(DATA FOR THE TASK)
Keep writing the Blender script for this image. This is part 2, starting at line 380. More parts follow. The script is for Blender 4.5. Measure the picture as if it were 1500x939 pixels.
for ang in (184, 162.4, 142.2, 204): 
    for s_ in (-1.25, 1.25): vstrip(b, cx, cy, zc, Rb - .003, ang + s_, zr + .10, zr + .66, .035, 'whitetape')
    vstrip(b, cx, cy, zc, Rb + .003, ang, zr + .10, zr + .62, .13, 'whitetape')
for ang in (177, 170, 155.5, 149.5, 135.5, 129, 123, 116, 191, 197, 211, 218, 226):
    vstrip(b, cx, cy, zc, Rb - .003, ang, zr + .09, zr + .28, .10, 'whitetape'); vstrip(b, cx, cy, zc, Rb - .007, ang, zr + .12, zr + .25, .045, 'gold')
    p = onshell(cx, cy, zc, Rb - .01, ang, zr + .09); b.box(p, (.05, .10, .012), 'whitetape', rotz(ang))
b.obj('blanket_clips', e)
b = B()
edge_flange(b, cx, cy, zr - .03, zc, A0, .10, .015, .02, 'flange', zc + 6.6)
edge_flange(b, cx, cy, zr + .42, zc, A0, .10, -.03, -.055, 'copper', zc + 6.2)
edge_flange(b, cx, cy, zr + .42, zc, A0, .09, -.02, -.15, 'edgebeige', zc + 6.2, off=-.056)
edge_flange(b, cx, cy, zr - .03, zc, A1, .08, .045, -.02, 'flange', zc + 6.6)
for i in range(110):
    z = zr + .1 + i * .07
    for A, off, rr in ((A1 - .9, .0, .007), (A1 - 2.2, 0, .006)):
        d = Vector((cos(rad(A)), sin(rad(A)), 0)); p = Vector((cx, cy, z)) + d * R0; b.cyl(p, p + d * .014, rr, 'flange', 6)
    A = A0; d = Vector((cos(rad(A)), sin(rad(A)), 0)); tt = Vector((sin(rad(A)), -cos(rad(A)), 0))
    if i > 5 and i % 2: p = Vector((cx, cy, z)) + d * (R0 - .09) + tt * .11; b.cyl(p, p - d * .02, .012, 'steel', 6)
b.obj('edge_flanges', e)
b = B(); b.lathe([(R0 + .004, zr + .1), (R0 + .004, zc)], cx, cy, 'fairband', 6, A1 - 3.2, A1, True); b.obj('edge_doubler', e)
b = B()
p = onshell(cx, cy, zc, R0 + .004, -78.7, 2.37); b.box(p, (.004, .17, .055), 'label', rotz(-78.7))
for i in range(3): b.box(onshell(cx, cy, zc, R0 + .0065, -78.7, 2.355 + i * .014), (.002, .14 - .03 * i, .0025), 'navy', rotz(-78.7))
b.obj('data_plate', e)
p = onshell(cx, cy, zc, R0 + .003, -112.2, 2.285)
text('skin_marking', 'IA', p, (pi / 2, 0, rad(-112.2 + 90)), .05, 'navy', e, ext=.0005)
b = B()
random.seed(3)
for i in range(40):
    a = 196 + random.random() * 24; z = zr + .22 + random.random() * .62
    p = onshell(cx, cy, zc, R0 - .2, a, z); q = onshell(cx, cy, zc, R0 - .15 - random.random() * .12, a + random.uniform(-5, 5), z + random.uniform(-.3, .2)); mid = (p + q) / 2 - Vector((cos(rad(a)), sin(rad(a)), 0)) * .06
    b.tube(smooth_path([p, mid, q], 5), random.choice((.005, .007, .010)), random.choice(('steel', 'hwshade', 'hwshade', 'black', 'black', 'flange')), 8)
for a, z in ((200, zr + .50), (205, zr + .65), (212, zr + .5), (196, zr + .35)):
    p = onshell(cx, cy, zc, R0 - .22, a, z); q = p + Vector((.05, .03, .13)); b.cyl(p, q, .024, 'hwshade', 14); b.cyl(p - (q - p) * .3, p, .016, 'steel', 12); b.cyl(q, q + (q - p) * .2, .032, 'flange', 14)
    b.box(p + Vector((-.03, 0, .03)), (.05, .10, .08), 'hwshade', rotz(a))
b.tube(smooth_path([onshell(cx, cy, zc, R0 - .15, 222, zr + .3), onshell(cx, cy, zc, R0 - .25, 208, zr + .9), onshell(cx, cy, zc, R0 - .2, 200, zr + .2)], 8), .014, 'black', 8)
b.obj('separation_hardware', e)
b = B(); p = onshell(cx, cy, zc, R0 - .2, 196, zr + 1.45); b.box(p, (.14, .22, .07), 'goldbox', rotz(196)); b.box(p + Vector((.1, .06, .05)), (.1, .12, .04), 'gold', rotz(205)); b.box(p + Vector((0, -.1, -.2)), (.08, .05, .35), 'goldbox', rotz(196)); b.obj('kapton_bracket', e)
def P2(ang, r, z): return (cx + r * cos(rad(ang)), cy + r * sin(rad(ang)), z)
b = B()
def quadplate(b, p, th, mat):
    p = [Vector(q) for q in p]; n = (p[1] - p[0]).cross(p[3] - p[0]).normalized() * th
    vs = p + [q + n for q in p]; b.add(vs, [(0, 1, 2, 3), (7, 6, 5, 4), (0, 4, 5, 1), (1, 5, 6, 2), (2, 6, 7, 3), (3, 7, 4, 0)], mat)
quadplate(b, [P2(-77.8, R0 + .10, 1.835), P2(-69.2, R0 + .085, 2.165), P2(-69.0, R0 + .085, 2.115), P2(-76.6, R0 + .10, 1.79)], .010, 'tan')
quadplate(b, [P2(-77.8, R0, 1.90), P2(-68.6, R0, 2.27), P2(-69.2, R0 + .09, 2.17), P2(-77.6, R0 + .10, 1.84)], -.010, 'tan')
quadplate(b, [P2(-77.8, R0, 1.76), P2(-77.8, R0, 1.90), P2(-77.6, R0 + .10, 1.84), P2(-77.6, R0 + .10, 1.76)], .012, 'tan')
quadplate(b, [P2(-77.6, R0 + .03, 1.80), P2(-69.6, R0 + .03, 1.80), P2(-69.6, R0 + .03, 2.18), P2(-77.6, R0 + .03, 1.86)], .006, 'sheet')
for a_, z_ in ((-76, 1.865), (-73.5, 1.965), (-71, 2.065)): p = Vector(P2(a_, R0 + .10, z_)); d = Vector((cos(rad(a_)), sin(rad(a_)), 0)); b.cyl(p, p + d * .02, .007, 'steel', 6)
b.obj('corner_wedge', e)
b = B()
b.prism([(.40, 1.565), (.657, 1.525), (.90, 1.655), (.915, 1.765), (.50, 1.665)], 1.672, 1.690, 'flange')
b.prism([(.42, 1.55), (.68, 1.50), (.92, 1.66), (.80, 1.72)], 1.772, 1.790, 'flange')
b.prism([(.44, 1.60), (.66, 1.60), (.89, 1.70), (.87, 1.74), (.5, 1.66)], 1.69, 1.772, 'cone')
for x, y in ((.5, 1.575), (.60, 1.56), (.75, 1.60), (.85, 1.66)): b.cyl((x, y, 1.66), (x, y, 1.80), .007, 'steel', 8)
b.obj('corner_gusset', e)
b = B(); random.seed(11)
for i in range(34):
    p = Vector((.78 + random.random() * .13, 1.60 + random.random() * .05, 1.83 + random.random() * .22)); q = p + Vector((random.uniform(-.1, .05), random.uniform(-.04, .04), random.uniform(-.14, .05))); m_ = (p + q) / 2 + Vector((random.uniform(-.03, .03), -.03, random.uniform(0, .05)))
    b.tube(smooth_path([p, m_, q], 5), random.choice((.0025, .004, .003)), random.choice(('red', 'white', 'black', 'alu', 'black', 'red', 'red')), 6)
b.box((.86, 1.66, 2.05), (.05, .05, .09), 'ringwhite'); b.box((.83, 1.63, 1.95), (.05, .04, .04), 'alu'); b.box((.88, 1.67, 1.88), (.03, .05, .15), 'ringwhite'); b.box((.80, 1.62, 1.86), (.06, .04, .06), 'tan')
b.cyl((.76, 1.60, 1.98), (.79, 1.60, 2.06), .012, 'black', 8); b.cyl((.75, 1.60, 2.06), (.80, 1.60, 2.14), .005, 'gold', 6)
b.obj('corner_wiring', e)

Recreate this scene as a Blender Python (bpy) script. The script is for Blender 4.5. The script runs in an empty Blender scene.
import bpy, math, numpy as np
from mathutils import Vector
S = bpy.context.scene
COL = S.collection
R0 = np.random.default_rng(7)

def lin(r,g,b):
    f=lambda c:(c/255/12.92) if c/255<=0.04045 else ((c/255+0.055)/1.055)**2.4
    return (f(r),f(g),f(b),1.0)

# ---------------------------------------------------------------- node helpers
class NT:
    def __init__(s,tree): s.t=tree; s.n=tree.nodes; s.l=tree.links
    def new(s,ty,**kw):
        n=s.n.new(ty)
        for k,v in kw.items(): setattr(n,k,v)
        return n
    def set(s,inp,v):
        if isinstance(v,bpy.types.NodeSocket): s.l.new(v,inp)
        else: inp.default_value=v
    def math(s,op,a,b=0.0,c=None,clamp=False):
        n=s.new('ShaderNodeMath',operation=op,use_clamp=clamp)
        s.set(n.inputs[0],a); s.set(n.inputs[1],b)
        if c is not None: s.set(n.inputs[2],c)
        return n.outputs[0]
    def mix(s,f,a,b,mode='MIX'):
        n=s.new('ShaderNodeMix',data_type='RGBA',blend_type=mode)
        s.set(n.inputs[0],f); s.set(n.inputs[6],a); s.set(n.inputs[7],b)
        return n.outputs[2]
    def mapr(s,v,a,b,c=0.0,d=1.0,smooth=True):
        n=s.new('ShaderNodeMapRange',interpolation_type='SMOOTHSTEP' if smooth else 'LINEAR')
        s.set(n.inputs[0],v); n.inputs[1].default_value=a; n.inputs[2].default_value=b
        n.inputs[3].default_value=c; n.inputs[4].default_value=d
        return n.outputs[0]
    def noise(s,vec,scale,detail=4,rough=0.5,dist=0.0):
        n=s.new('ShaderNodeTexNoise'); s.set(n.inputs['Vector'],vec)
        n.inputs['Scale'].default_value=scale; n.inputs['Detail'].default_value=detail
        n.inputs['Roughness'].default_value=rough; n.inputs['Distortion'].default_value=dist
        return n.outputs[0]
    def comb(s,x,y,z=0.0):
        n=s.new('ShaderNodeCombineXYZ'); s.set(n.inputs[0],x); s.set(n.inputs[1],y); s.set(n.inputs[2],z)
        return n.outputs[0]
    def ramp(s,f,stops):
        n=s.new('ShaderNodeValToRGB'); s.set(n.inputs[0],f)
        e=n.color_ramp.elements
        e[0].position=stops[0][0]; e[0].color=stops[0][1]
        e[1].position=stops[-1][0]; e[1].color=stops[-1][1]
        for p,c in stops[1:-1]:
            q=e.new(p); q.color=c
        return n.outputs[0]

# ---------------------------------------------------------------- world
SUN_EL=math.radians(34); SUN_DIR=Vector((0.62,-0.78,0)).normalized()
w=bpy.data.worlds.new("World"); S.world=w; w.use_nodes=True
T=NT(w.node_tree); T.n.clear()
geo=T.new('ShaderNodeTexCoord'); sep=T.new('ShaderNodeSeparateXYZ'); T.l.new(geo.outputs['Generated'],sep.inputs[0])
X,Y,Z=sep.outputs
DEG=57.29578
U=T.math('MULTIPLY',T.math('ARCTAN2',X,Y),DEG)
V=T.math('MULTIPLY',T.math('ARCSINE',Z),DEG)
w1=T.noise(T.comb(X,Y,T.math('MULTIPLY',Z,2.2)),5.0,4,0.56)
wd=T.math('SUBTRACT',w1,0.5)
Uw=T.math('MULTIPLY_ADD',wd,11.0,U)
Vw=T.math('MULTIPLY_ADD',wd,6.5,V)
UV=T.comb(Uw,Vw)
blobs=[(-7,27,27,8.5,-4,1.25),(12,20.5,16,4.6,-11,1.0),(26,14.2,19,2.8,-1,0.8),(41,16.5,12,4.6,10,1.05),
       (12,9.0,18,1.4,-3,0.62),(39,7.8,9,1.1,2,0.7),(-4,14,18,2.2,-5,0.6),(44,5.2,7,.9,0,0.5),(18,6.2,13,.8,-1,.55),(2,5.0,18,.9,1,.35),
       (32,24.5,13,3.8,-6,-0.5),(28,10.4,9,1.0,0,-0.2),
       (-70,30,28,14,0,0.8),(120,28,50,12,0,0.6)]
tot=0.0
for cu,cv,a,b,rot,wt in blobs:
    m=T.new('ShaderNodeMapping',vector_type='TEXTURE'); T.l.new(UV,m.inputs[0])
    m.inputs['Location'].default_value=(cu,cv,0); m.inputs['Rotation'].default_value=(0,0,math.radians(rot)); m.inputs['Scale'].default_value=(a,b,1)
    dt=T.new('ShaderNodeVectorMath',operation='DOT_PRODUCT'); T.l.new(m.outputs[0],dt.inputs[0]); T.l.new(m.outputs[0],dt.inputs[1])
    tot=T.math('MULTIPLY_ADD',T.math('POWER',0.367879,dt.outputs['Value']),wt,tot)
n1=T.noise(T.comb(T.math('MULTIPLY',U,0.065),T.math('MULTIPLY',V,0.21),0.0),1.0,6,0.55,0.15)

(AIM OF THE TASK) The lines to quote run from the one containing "Recreate this scene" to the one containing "return (f(r),f(g),f(b),1.0)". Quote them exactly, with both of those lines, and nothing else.

(TASK SOLUTION)
Recreate this scene as a Blender Python (bpy) script. The script is for Blender 4.5. The script runs in an empty Blender scene.
import bpy, math, numpy as np
from mathutils import Vector
S = bpy.context.scene
COL = S.collection
R0 = np.random.default_rng(7)

def lin(r,g,b):
    f=lambda c:(c/255/12.92) if c/255<=0.04045 else ((c/255+0.055)/1.055)**2.4
    return (f(r),f(g),f(b),1.0)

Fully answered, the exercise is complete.